Carpet bombing is IMPRECISE so there are many "colateral damages", an military term for innocent civilians ie also innocent children, women and men mutilated and killed.
It's called war! Where people get these ideas that war is nice and fluffy and the only injuries people get are broken nails and bruised egos. People die. You will die.
If you think for one second that innocent people are never killed in wars then you've lived a sheltered life. Is it good that people (innocent or otherwise) die in wars? No. Would I like to die in a war when I was just a bystander? No. Is war terrible? Yes.
But you need to crawl out from under your stupidity blanket. Yes, it's comfy, but the real world has a lot to offer.
And let me explain something to you, and hopefully you can pass this along to your other sheltered pals:
The industrialized world has done is best to prevent wars of all types and for good reason. Yes, they had interests in many cases which need protection, but at the same time, a country such as the United States can't sit idly by while a bully in one part of the world lays the smack down on his or her neighbor. That goes against everything we believe in and we will do our best to protect all peoples. Have you noticed that it is very difficult to get the United States, or any industrialized country, to suddenly go to war against you? That's because we want to make sure that if we go to war, we think that we can win and we can do something that will be worth people dying over. But remember that what you think is worthwhile is not what the government thinks is worthwile; their view of the world is a bit (just a tad) bigger than yours.

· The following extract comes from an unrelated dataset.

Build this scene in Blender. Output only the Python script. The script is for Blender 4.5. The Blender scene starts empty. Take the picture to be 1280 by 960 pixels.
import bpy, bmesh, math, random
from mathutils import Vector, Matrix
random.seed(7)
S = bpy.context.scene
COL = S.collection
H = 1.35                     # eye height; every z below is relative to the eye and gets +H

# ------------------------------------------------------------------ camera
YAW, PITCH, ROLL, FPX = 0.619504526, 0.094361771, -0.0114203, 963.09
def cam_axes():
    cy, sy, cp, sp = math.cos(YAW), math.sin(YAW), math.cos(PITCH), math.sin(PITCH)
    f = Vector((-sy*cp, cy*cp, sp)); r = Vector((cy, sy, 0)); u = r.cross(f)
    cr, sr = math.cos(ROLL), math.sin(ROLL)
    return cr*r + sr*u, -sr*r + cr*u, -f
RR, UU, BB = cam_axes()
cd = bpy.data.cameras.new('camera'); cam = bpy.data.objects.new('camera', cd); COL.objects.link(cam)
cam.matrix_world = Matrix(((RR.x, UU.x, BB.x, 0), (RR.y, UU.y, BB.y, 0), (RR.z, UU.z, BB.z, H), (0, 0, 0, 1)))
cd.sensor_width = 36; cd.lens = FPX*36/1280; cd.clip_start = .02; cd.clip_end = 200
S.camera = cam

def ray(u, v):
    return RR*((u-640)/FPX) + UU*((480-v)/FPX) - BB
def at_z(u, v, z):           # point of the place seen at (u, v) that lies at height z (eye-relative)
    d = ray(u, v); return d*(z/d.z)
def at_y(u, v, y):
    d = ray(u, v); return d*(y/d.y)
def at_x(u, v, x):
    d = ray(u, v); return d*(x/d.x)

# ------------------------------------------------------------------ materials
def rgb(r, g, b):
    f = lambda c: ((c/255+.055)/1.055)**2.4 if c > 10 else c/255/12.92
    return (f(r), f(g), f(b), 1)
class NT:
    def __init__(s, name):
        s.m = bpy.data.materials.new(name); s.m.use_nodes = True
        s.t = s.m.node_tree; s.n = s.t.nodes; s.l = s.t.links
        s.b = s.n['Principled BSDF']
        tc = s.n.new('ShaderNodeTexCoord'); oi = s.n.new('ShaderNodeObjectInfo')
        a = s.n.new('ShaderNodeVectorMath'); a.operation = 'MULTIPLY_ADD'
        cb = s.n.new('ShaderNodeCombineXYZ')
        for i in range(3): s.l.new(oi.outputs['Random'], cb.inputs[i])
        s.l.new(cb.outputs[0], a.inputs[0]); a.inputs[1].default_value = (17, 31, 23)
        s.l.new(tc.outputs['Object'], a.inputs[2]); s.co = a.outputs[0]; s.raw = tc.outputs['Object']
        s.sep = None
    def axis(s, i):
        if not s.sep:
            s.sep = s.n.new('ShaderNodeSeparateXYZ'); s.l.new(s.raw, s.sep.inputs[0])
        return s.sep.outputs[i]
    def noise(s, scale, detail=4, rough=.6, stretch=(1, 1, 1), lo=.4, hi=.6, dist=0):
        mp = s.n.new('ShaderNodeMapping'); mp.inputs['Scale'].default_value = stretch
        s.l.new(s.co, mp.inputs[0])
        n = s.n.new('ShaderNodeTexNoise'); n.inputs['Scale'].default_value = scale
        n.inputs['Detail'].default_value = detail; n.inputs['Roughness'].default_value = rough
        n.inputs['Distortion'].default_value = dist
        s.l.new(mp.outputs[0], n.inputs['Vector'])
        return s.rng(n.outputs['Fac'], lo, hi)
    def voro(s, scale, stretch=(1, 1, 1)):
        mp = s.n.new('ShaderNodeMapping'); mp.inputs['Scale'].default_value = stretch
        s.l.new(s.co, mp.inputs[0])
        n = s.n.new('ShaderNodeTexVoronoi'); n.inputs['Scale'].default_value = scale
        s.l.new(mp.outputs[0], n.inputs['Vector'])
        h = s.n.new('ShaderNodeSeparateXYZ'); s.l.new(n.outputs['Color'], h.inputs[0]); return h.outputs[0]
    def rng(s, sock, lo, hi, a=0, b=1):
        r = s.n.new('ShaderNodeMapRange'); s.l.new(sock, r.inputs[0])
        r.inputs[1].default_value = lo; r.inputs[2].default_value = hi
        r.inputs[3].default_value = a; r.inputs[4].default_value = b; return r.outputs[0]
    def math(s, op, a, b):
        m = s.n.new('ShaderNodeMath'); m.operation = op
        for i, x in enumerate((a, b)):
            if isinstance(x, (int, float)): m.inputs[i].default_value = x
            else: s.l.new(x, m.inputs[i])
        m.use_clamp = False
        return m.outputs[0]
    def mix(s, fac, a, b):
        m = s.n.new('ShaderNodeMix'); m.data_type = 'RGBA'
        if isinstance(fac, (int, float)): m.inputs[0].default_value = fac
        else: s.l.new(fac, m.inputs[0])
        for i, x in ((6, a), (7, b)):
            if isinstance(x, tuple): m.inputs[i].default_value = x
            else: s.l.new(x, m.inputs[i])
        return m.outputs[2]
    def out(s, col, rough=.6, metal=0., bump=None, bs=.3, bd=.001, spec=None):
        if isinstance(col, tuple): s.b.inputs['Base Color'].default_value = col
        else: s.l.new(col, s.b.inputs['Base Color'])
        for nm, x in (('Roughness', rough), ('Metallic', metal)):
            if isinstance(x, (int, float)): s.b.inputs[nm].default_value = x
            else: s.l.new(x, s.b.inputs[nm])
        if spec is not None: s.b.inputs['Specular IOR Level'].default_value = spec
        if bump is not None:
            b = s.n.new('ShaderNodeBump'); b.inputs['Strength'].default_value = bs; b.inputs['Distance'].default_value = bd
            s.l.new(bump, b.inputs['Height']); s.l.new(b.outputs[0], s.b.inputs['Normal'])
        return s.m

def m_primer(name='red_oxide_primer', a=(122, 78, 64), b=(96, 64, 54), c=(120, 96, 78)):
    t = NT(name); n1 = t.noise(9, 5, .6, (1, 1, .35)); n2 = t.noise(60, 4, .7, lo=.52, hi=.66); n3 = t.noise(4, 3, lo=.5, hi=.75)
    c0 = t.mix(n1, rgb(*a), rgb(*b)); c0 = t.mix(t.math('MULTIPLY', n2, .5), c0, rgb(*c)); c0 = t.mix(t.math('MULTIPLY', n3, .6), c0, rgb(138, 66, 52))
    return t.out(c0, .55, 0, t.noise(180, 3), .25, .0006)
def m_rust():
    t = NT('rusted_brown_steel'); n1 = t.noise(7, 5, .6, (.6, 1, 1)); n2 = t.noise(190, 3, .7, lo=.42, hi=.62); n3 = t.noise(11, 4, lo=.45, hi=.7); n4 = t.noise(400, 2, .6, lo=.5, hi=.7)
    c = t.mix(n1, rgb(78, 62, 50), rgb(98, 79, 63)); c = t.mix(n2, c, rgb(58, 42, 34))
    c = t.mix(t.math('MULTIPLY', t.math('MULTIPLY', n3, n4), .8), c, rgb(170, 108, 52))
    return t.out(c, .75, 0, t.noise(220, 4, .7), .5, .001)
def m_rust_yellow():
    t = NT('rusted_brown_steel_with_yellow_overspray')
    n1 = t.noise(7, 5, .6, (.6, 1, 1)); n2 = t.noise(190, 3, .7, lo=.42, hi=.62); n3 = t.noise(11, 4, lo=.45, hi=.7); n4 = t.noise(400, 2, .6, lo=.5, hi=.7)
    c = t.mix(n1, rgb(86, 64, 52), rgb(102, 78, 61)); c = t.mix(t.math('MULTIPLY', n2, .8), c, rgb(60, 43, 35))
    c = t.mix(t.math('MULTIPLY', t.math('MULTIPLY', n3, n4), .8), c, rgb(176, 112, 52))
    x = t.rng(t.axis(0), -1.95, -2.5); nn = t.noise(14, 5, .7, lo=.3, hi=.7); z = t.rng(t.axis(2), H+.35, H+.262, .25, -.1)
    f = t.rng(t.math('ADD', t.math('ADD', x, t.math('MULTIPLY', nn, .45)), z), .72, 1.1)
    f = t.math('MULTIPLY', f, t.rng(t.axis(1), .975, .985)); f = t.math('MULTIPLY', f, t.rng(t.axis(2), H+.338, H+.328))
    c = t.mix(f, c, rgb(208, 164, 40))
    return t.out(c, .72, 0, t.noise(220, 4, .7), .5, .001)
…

Ever heard of World War II? Go back and take a look and you tell me if you think it was worth a few civilian casualties to stop the war machines of the Germans and the Japanese. That's just one example of a "good" war; but do skip a few wars just because there's a few outspoken folks who think it will end up a "bad" war? You obviously don't understand the necessity of global peace, which, oddly enough, is obtained by war.